At the time of midterms, feelings of homesickness are finally being conquered and social circles are being solidified. Sending first-years home for an extended period of time, say a week, could reignite feelings of homesickness or general loneliness after having finally found a social environment in which they fit in. Keeping the pace of school fairly rapid until Thanksgiving allows for even more integration into college life, increasing the odds that none of these negative feelings resurface.
The positive consequences of having happy, integrated students radiates outward, decreasing the number of students who feel the need to utilize counseling services or feel that they may not “be cut out for” college. Ultimately, these issues are vastly more important than providing the space for an upperclassmen to take yet another beach vacation.
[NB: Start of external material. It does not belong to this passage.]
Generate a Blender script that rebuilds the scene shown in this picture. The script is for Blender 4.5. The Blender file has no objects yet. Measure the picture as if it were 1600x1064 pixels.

Centre is stressful. Not a controversial point there. I’m not sure there would be many students on campus that would necessarily complain about having more breaks or reprieves from the seemingly endless amounts of papers and exams. The fact of the matter, however, is that break time isn’t unlimited. If you want to add time to fall break, you’re going to have to cut it from somewhere else. The problem lies in reaching a consensus among students, faculty, and staff concerning how to rearrange the break schedule all for the sake of lengthening fall break by three days at the most.
Now, I’m not being a Grinch and saying that everyone should love school and never want a break. That certainly isn’t true either.
However, there are other forms of a “break” that could be implemented that I believe would be more useful to the student body as a whole. For example, a reading day before fall finals. This is an entirely other debate however.
So sure, we could spend our time hashing the fall break debate out and attempting to have professors and departments rearrange syllabi for the sake of a few more days of break. However, I’m just not convinced that in a world of midterms and GREs that this is a debate worth getting caught up on. It’s best to just keep grinding through the semester and remember that Thanksgiving break is just around the corner.